Lo peculiar es que, para el maestro, la meta de ese camino es un éxito descollante, una victoria excepcional que nos encarame por encima de los demás, simplemente hacer cabalmente lo que nos corresponde hacer y nos vaya lo mejor que la suerte nos reserve: “Las cosas no sólo hay que hacerlas para conseguir resultados o una dimensión pública –hagamos que nos repita-, sino que hay que hacerlas porque es lo que corresponde”. La humildad es, pues, vivir prescindiendo de la ambición, pero sin dejar de perseguir resultados a los que en nuestra existencia hay que darles el lugar que, por su aleatoriedad o accidentalidad, corresponde. No es sentirnos mejores que nadie, pero tampoco inferiores. La humildad es la vivencia cotidiana de la igualdad. Igualdad en derechos y en deberes; igualdad que nos impone hacer –o no hacer- las cosas que vivir en sociedad determina que nos corresponde.
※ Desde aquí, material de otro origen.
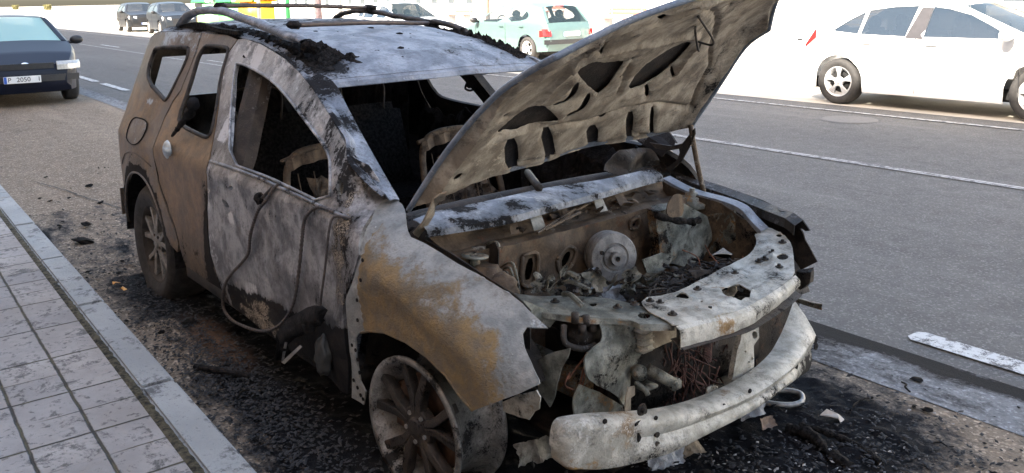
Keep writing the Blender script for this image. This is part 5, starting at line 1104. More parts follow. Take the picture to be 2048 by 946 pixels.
# ----------------------------------------------------------------other cars
def paintm(name, col, metal=.3, coat=.5):
    m = NT(name); m.b.inputs['Coat Weight'].default_value = coat; m.b.inputs['Coat Roughness'].default_value = .04
    n = m.noise(5, 6, .7); return m.set(m.mix(m.step(n, .35, .75, 0, .35), col, tuple(c * .75 + .004 for c in col)), .4, metal)
def glassm(name, col, al):
    m = NT(name); m.b.inputs['Alpha'].default_value = al; return m.set(col, .04, 0, .7)
G_CLEAR = glassm('tinted car glass', (.03, .045, .05), .45); G_TEAL = glassm('greenish windscreen', (.04, .10, .10), .6); G_DARK = glassm('dark car glass', (.02, .025, .03), .85)
TYRE = simple('tyre rubber', (.035, .033, .032), .8, 0, .2, 20); ALLOY = simple('bright alloy', (.62, .62, .62), .35, .5, .1, 10); DARKWELL = simple('wheel well', (.01, .01, .01), .9, 0, .1)
BLACKP = simple('black trim', (.018, .018, .02), .5, 0, .2, 20); LAMP_C = simple('clear lamp', (.42, .43, .42), .2, .2, .15, 25); LAMP_R = simple('red lamp', (.45, .02, .02), .2, 0, .2, 25); CHROME = simple('chrome', (.7, .7, .7), .15, 1, .05); PLATE_W = simple('plate white', (.75, .76, .76), .5, 0, .03, 8); PLATE_B = simple('plate blue', (.02, .10, .45), .5, 0, .03, 8); SEATM = simple('grey seat cloth', (.06, .075, .09), .9, 0, .2)
def text(body, size, mat, M4, parent, name='lettering'):
    c = bpy.data.curves.new(name, 'FONT'); c.body = body; c.size = size; c.extrude = .0015; c.align_x = 'CENTER'; c.align_y = 'CENTER'; c.space_word = 1.3
    o = bpy.data.objects.new(name, c); S.collection.objects.link(o); bpy.context.view_layer.update()
    me = bpy.data.meshes.new_from_object(o); bpy.data.objects.remove(o); me.transform(M4); me.materials.clear(); return link(name, me, mat, parent)
def make_car(name, loc, rz, label, sp, group=None):
    root = empty(name, loc, rz, label, 'car', group); prof = sp['prof']; W = sp['W'] / 2; belt = sp['belt']; X0 = prof[0][0]; fx_, rx_ = sp['plan']
    def w(x, z):
        b = W
        if x > fx_: b -= sp.get('fk', .22) * (x - fx_) ** 2
        if x < rx_: b -= sp.get('rk', .20) * (rx_ - x) ** 2
        if z > belt: b -= sp.get('tum', .48) * (z - belt)
        else: b -= .05 * ((belt - z) / belt) ** 2 - .012 * math.exp(-((z - belt * .62) / .05) ** 2)
        zt = topz(x); q = max(0, 1 - (zt - z) / .09)
        b -= .05 * min(1, q) ** 2
        return b
    tp = [(p[0], p[1]) for p in prof]
    def topz(x):
        best = 0
        for (a, b), (c, d) in zip(tp, tp[1:]):
            if min(a, c) - 1e-6 <= x <= max(a, c) + 1e-6 and abs(a - c) > 1e-6: best = max(best, b + (d - b) * (x - a) / (c - a))
        return best or 9
    sill = sp.get('sill', .20); r = sp['r'] + .055; wf, wr = sp['wx']
    out = tp + [(wr - r, sill + .03)] + [(wr + r * math.cos(R_(a)), sp['r'] + r * math.sin(R_(a))) for a in range(170, 9, -13)] + [(wr + r, sill)] + [(wf - r, sill)] + [(wf + r * math.cos(R_(a)), sp['r'] + r * math.sin(R_(a))) for a in range(170, 9, -13)] + [(wf + r, sill + .03)]
    wins = [smooth_poly([Vector(p) for p in q], sp.get('wsm', 1)) for q in sp['wins']]; st = sp.get('step', .07); body = None
    body = panel('body_side', out, wins, lambda x, z: (x, -w(x, z), z), sp['paint'], root, st, .01, (0, -1, 0))
    panel('body_side', out, wins, lambda x, z: (x, w(x, z), z), sp['paint'], root, st, .01, (0, 1, 0))
    for sg in (-1, 1):
        for q, qn in zip(wins, sp.get('wn', ['side_window'] * 9)): panel(qn, q, [], lambda x, z: (x, sg * (w(x, z) - .012), z), sp['glass'], root, .08, 0, (0, sg, 0))
        for gx in sp.get('gaps', []):
            m = MB(); m.tube([Vector((gx + .0 * z, sg * (w(gx, z) + .0005), z)) for z in [sill + .04 + (belt - sill - .05) * k / 8 for k in range(9)]], .005, 5, 2); m.build('door_gap', BLACKP, root)
        for hx in sp.get('handles', []): m = MB(); m.rbox((hx, sg * (w(hx, belt - .09) + .02), belt - .09), (.17, .03, .028), .01); m.build('handle', sp.get('handle_mat', sp['paint']), root)
        mx = sp['mirror']; m = MB(); m.lump((mx, sg * (W + .13), belt + .06), .10, (.75, 1.1, .75), .04, 3, 2); m.rbox((mx, sg * (W + .01), belt + .02), (.05, .16, .05), .012); m.build('mirror', sp.get('mirror_mat', sp['paint']), root, True)
    # top skin, run by run
    runs = {}
    k0 = 0; cur_k = prof[0][2]; segs = []
    for i in range(1, len(prof)):
        if prof[i - 1][2] != cur_k: segs.append((cur_k, prof[k0:i])); cur_k = prof[i - 1][2]; k0 = i - 1
    segs.append((cur_k, prof[k0:]))
    for kind, pts in segs:
        P = resample([Vector((p[0], 0, p[1])) for p in pts], .07, False); rows = []
        for i, p in enumerate(P):
            t = (P[min(i + 1, len(P) - 1)] - P[max(i - 1, 0)]).normalized(); nrm = Vector((t.z, 0, -t.x)) * (1 if sp.get('dir', 1) > 0 else -1); nrm = Vector((-abs(0), 0, 0)) + Vector((-t.z, 0, t.x)) if False else nrm
            if kind == 'glass': pass
            wid = w(p.x, p.z) - (.05 if kind in ('windscreen', 'rear_window') else 0)
            rows.append([Vector((p.x, s * wid, p.z)) + Vector((-t.z, 0, t.x)) * (-1) * sp.get('crown', .035) * (1 - s * s) for s in [-1 + 2 * j / 14 for j in range(15)]])
        V, F = loft(rows); mk(kind, V, F, sp['wglass'] if kind in ('windscreen', 'rear_window') else sp['paint'], root, True)
        if kind in ('windscreen', 'rear_window'):
            for s in (0, -1):                   # screen pillars
                m = MB()
                for sg in (-1, 1): pass
            for sg in (-1, 1):
                m = MB(); m.strip([Vector((p.x, sg * w(p.x, p.z), p.z)) for p in P], [Vector((p.x, sg * (w(p.x, p.z) - .075), p.z + .012)) for p in P]); m.build('screen_pillar', sp['paint'], root, True, thick=.012)
            m = MB(); m.strip([Vector((P[0].x, y, P[0].z + .012 + 0 * y)) for y in (-.6, 0, .6)], [Vector((P[0].x, y, P[0].z - .0)) for y in (-.6, 0, .6)])
    for wx in sp['wx']:
        for sg in (-1, 1):
            wh = wheel(root, (wx, sg * (W - .035), sp['r']), 0, sp['r'], sp['r'] * .66, .19, dict(barrel=sp.get('rim', ALLOY), spoke=sp.get('rim', ALLOY), disc=DARKWELL, tyre=TYRE), True, .008, 5, sp.get('wstyle', 'p'), outs=sg, sub=False, n=28)
    m = MB(); m.rbox((0.0, 0, sill + .08), (tp[2][0] - tp[-2][0] - .5, W * 1.55, .16), .03); m.build('underbody', DARKWELL, root)
    if sp.get('seats', True):
        for sx, sy in ((sp['seatx'], -.36), (sp['seatx'], .36), (sp['seatx'] - .85, -.36), (sp['seatx'] - .85, .36)):
            m = MB(); m.rbox((sx, sy, .78), (.14, .46, .6), .05, Matrix.Rotation(R_(-12), 3, 'Y')); m.lump((sx - .09, sy, 1.14), .13, (.55, .95, .8), .05, 3, 1); m.rbox((sx + .25, sy, .5), (.5, .46, .14), .04); m.build('seat', SEATM, root, True)
        m = MB(); m.rbox((sp['seatx'] + .75, 0, belt - .10), (.3, W * 1.7, .16), .05); m.build('dashboard', BLACKP, root, True)
        m = MB(); m.ring([(.17, 0), (.185, .012), (.17, .024), (.158, .012)], (-1, 0, .35), (sp['seatx'] + .5, .36, belt - .0), 22, True); m.build('steering_wheel', BLACKP, root, True)
    for fn in sp.get('extra', []): fn(root, w)
    return root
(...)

La conformación del grupo celeste ha sido esencial en este minucioso cuidado de la humildad que es nítido en las actitudes de los más exitosos jugadores dentro y fuera de la cancha. Pero también ha pesado en la determinación de su actitud ante sus sucesivos adversarios: jugando con cautelas, pero sin aprensiones, ante selecciones de primera línea en el fútbol mundial y sin falsas seguridades ante equipos de trayectoria poco reconocida. Esta concepción de la humildad, que equipara con el activo tratamiento igualitario de los semejantes, es también esencial para nuestra convivencia republicana en paz y seguridad. Quizá no tanto en la prevención de los graves atentados contra los derechos ajenos, en lo que inciden otros factores, sino en la suscitación de un clima de relaciones recíprocas grato, sin agresiones ni destrato, que facilite el gozo de un auténtico y generalizado respeto, que nos lleve a preguntarnos otra vez: ¿habrá un país como Uruguay?